Voyage of Egret Forums

Jack Meyer, Houston, TX USA asks:
Questions: My wife and I are planning to make the leap in 10 to 12 years after our daughter is out on her own. In the meantime, I intend to educate myself as much as possible. As I go through the mental exercise of how a boat should be set-up, I wanted to ask you if you think it necessary to have two water makers. I believe in keeping things as simple as possible, and would prefer to only have one watermaker, but if they break down frequently, it would make sense to have a backup. I was just wondering what your real life experience is concerning this issue.
Jack Meyer

Scott Flanders from Egret responds:
Jack, I believe if you looked deep into the heart of most every cruiser with a watermaker you'll find a love/hate relationship. For coastal cruising with a couple you don't need one. Every week or two it is easy to go to a dock and fill up. If you do choose to go this route (of not getting one) have the manfacture install the plumbing and wiring to the space where you can later install a watermaker. You'll pat yourself on the back time and again if you don't have to do a complete installation down the road. We put a watermaker in during commissioning. We used it little except for Bahamas cruising the first two winters (where it was necessary). Once leaving the States we have used it extensively, pickling it during our two winters in the Med.

In ten years watermaker technology will probably advance little. RO (reverse osmosis) technology is a relatively simple process of pumping seawater aboard with an inlet pump to supply the high pressure pump that in turn sends it through the membranes. You retain about 10% fresh water, discharging the balance. The complexity of watermakers is the electronic devices to 'simplify' usage. When the electronics hiccup its a problem. We bought a very simple system for Egret, a Matrix Emerald 600 system. 25GPH. Even that simple system has an electronic solenoid valve that sends RO water to the tank after it determines the PPM (parts per million) levels are adequate. Our valve failed after five years. We now have re-plumbed the system to a manual system sending ALL RO water directly to the tank. We have used the watermaker enough we are very familiar with how long it takes to get 'pure' water and don't feel it is a problem to send the very slight amount of 'not to standard' water directly to the tank.

We backflush with water from our tank every 4-5 days while on anchor here in Ushuaia's polluted harbor. Before we use the watermaker again we'll remove the watermaker hose to the fresh water tank manifold and let it run into the shower for 5 minutes or so before hooking it back up to feed the fresh water tank. We also have a hand held PPM meter so we're not flying blind (we bought ours from WW Grainger). Nordhavn furnishes a very good stainless steel water manifold with valves (including spare valves) to isolate water in/out when you are working on whatever. Our manifold is located under a hatch in the master stateroom across from the head/shower.

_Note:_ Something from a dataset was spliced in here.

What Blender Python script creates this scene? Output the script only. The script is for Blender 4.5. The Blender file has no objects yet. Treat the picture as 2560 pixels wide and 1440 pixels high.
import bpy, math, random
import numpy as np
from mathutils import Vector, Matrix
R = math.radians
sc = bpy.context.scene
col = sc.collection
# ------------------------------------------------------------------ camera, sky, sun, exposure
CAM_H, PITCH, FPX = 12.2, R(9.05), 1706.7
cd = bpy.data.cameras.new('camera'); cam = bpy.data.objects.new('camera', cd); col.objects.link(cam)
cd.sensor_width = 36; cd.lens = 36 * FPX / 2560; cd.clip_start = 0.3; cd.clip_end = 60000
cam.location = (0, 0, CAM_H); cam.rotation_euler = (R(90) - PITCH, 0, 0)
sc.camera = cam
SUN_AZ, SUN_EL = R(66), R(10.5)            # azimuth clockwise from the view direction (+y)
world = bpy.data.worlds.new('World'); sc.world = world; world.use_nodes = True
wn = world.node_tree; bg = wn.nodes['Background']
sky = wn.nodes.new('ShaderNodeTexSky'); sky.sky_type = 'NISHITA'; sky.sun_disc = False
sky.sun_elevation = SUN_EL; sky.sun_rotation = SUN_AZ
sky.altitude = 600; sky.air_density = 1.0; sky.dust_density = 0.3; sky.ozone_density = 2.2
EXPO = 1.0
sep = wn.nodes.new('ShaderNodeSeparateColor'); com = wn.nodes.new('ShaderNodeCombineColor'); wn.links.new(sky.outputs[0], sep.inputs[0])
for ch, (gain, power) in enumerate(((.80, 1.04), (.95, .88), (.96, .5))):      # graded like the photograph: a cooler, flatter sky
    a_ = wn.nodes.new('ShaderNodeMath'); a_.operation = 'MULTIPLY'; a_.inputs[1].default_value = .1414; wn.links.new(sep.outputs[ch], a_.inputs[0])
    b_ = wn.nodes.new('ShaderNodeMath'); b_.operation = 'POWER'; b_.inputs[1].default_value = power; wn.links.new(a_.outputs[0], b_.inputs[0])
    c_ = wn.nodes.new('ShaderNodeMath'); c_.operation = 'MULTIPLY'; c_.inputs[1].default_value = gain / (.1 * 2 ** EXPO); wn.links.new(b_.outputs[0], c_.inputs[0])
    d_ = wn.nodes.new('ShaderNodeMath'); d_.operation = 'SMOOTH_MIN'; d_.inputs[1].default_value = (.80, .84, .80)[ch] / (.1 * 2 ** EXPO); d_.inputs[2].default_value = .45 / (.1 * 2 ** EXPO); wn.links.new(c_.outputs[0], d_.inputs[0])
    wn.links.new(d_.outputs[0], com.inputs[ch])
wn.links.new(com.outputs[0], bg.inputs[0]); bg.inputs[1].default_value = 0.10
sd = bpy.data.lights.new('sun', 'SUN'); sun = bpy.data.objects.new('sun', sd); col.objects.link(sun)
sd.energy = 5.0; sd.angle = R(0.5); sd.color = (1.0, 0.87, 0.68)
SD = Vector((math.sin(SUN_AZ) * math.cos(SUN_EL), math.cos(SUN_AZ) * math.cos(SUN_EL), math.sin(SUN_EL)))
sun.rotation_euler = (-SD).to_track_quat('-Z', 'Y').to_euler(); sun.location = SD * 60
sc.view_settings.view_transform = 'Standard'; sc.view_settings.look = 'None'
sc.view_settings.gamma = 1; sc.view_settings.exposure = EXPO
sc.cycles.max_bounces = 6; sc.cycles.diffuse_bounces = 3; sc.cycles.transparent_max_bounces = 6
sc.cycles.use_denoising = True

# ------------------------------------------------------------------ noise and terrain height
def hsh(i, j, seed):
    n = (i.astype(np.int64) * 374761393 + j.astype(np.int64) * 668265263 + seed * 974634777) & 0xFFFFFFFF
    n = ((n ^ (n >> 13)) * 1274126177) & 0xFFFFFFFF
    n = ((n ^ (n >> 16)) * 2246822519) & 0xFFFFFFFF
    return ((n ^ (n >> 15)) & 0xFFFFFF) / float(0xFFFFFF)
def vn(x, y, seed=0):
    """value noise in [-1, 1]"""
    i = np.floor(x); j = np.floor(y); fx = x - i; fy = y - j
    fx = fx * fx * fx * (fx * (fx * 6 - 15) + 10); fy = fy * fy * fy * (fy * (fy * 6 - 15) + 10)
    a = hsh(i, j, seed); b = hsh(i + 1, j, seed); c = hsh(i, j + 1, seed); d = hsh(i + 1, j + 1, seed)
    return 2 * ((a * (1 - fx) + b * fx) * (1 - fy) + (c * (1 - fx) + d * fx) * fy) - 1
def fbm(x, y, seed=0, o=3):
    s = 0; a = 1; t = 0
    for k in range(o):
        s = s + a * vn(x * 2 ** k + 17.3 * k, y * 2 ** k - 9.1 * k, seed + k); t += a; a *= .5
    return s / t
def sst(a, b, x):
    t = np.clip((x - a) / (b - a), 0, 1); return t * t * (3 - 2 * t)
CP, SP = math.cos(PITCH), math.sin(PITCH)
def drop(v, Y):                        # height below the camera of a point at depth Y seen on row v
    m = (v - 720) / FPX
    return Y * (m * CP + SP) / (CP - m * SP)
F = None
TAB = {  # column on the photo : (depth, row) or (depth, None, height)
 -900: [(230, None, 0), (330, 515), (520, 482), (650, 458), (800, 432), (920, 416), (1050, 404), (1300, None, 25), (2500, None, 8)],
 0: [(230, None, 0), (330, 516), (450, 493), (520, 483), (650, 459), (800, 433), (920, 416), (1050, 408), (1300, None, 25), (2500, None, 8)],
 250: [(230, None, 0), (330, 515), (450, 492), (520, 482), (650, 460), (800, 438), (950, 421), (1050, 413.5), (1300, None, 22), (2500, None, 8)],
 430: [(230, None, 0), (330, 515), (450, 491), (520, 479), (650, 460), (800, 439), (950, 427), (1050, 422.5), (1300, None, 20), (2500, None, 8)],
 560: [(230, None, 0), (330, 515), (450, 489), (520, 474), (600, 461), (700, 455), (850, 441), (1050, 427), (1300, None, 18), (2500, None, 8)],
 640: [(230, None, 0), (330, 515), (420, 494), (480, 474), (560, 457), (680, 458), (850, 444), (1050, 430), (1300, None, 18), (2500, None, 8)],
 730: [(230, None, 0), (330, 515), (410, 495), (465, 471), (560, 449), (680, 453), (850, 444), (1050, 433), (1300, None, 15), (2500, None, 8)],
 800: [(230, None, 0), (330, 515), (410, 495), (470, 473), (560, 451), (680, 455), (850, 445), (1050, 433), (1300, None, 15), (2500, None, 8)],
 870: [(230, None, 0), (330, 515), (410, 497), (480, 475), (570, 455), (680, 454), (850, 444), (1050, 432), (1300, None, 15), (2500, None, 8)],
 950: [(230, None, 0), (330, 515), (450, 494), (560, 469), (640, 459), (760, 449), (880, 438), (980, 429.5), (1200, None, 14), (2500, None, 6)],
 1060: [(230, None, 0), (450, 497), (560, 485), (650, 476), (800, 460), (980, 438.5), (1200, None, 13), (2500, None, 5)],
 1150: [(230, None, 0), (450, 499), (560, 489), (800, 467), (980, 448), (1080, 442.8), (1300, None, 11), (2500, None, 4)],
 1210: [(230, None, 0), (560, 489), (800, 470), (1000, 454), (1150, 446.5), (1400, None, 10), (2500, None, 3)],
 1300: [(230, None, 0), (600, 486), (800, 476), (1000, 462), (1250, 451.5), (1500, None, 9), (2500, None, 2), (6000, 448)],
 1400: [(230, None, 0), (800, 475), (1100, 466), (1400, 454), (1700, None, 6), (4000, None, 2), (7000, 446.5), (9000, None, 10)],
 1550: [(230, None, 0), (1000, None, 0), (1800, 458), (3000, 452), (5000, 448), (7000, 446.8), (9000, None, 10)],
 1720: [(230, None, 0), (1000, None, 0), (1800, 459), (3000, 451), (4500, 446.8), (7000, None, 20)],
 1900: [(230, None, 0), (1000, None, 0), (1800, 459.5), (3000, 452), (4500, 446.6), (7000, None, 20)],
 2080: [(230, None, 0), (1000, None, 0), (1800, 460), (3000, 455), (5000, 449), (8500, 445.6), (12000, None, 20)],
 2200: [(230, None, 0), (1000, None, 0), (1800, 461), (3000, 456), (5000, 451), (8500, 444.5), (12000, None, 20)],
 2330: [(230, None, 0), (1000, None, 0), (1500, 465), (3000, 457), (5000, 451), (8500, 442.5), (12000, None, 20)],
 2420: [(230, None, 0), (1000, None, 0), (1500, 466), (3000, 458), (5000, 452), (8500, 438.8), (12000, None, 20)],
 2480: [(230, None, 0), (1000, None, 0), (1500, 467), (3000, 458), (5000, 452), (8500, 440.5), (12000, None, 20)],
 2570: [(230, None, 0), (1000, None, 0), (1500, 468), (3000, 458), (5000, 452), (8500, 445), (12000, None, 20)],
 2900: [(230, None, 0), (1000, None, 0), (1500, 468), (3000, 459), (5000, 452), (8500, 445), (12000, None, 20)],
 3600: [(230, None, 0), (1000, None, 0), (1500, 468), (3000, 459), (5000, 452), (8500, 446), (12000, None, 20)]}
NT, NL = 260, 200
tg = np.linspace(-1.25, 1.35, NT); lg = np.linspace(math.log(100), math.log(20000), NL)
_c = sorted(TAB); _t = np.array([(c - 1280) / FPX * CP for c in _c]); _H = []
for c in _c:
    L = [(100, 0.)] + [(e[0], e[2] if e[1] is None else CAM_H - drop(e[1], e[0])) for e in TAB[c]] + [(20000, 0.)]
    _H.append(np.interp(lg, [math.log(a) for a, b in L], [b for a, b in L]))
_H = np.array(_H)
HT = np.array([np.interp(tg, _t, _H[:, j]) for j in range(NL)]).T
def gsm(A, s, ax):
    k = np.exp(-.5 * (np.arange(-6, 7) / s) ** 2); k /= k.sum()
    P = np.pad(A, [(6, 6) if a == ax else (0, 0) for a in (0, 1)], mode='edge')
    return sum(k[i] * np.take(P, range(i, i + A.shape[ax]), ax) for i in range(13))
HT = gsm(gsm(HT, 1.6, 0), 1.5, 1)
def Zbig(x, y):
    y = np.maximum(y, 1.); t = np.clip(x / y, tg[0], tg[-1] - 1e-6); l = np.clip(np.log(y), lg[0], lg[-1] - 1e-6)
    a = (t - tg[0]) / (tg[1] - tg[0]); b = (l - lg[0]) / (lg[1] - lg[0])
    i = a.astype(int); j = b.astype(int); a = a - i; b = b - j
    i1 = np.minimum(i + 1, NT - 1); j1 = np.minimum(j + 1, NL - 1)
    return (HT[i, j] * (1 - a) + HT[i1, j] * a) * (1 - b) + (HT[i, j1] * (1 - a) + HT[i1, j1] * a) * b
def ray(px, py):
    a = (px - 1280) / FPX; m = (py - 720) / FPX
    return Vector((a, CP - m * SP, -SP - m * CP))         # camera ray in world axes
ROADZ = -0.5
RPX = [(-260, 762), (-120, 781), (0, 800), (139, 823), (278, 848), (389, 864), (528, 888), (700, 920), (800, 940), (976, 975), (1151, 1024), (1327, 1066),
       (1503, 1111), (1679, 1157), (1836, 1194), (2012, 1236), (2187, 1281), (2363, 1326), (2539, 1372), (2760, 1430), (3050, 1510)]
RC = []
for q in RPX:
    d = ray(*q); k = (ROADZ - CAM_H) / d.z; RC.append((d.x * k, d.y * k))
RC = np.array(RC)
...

A secondary advantage of a watermaker is it loads the generator while you are charging the batteries. In the cold water here in the Deep South, without the watermaker we can't bring the generator to load using just the reverse cycle air conditioners. We waste water (looooong hot showers, etc) in order to be able to use the watermaker nearly every day outside the harbor.

Bottom line: Save your money and installation space unless you plan to build a very large boat and install a single, simple watermaker. Spend your money for a second, smaller radar, GPS, autopilot, spares and so forth. Ciao.